Prove that $n^2 \equiv 1 \ (\mathrm{mod}\ 24)$

Question

Let $n$ be an odd integer not divisible by $3$. Prove that $n^2 \equiv 1 \ (\mathrm{mod}\ 24)$. We just started congruences in class so I'm a little stuck as to how to solve this.

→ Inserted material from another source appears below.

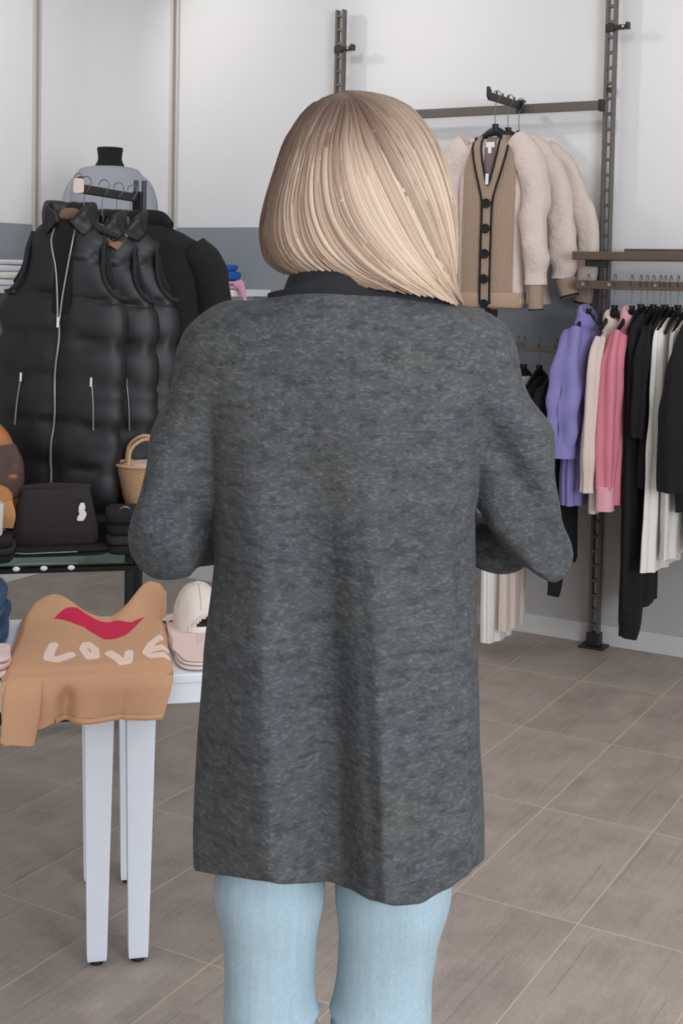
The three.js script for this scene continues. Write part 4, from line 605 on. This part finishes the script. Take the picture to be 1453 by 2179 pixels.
function jacket(label, pos, turn, sleeves, detail) {
  const o = thing('jacket', label, 'jacket', pos, turn, 'beige jackets on the hanging arm');
  mesh('jacket_body', loft(bodyRows, { segs: 56, n: 2.4, steps: 40, disp: (th, t, p) => 0.004 * noise(p[0] * 18, p[1] * 18, p[2] * 18) }), fleece, o, 'pale beige fleece body');
  if (detail) {
    const vx = (y) => (y > -0.2 ? lerp(0.075, 0.004, clamp(-y / 0.2)) : 0.004 - 0.0 * y);
    for (const s of [-1, 1]) { // ribbed front panels between placket and side
      const inner = (y) => s * (y > -0.21 ? lerp(0.05, 0.018, clamp((-y) / 0.21)) : 0.018), outer = (y) => s * Math.min(0.104, 0.07 + clamp(-y / 0.12) * 0.034);
      mesh('knit_panel', gridGeo(40, 44, (t, k) => { const y = lerp(-0.006, -0.575, t), x = lerp(inner(y), outer(y), k); return [x, y, zFront(x, y) + 0.004 + 0.0012 * Math.abs(Math.sin((x * 1000) / 2.6)), x, y]; }), ribKnit, o, 'brown ribbed knit front panel');
      mesh('neck_band', strip([[s * 0.055, 0.012], [s * 0.05, -0.05], [s * 0.035, -0.12], [s * 0.016, -0.19], [s * 0.006 + 0.004, -0.23]], 0.034, 0.004, zFront, 0.006), ribKnit, o, 'brown ribbed neck band');
      mesh('trim', strip([[s * 0.074, 0.008], [s * 0.068, -0.05], [s * 0.052, -0.12], [s * 0.032, -0.19], [s * 0.021, -0.25], [s * 0.02, -0.4], [s * 0.02, -0.62]], 0.007, 0.003, zFront, 0.011), trimDark, o, 'dark trim line');
      mesh('trim', strip([[s * 0.036, 0.016], [s * 0.032, -0.05], [s * 0.018, -0.12], [s * 0.004, -0.175]], 0.007, 0.003, zFront, 0.011), trimDark, o, 'dark trim line');
    }
    mesh('inner_back', strip([[0, 0.006], [0, -0.06], [0, -0.12], [0, -0.16]], 0.04, 0.001, (x, y) => zFront(x, y), 0.003), lining, o, 'mauve lining in the neck opening');
    mesh('care_label', [box(0.034, 0.02, 0.002, 0, -0.025, zFront(0, -0.025) + 0.007), box(0.014, 0.024, 0.002, 0.0, -0.046, zFront(0, -0.046) + 0.0075)], M.white, o, 'white neck label');
    mesh('price_tag', [box(0.013, 0.04, 0.002, -0.0, -0.155, zFront(0, -0.15) + 0.02, 0.001)], M.white, o);
    mesh('placket', strip([[0, -0.21], [0, -0.4], [0, -0.625]], 0.034, 0.004, zFront, 0.007), ribKnit, o);
    for (let i = 0; i < 5; i++) { const y = -0.245 - i * 0.094, b = mesh('button', cyl(0.018, 0.017, 0.006, 0, 0, 0, 20).rotateX(Math.PI / 2).translate(0, y, zFront(0, y) + 0.017), M.plastic, o); mesh('button_rim', new THREE.TorusGeometry(0.0145, 0.002, 6, 20).translate(0, y, zFront(0, y) + 0.02), M.plastic, b); }
    mesh('hem_rib', loft([[0, -0.575, 0.004, 0.137, 0.06], [0, -0.6, 0.004, 0.138, 0.062], [0, -0.63, 0.004, 0.134, 0.056], [0, -0.636, 0.004, 0.122, 0.044]], { segs: 96, n: 2.4, disp: (th) => 0.001 * Math.sin(th * 60) }), cloth(0xb89a82), o, 'tan ribbed hem');
    mesh('dangling_tag', [box(0.03, 0.03, 0.003, 0.03, -0.655, 0.045), box(0.02, 0.05, 0.003, 0.006, -0.66, 0.05)], trimDark, o);
  }
  for (const [rows, cuff, seed] of sleeves) {
    const s = mesh('sleeve', loft(detail ? rows : rows.map((q) => [q[0] * 0.97, q[1], q[2], q[3] * 0.86, q[4] * 0.95]), { segs: 36, n: 2.2, steps: 48, disp: (th, t, p) => 0.007 * noise(p[0] * 22 + seed, p[1] * 20, p[2] * 22) + 0.004 * Math.sin(t * 16 + th + seed) }), fleece, o, 'pale beige fleece sleeve');
    mesh('cuff', loft(cuff, { segs: 40, disp: (th) => 0.0012 * Math.sin(th * 20) }), ribKnit, s, 'brown ribbed cuff');
    const q = cuff[cuff.length - 1], e = cuff[cuff.length - 2], f = (k) => q.map((v, i) => lerp(v, e[i], k));
    mesh('cuff_trim', loft([f(0.28), f(0.02)].map((r) => [r[0], r[1], r[2], r[3] + 0.002, r[4] + 0.002]), { segs: 30, steps: 3 }), trimDark, s, 'dark cuff stripe');
  }
  return o;
}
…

So far, I've done: $24 \mid n^2 - 1$ and since $n$ is odd, I defined $n = 2m + 1$ for some integer $m$. Plugging that in gives me $24 \mid 4m(m+1)$, and now I'm not sure what to do with this. Where did I go wrong/any tips on how to solve this?

Answer 1

I'd like to suggest an even better approach: Note that $n^2-1=(n-1)(n+1)$. Since $n$ is odd, $n-1$ and $n+1$ are even and in specific one of these is divisible by $4$. Also, one of $n-1,n,n+1$ is divisible by $3$. By assumption, $n$ is not divisible by $3$, so one of the others must be. Combining all of these gives us the divisibility by $24$.

Answer 2

You're almost done! Note that either $m$ or $m+1$ is even. And either $m$ or $m+1$ is divisible by $3$. (Why? Try modulo $3$.)

Answer 3

$n=6m\pm 1$ so $n^2 =36m^2\pm 12m+1 =12m(3m\pm 1)+1 $ and $m(3m\pm 1)$ is even since if $m$ is odd then $3m\pm 1$ is even.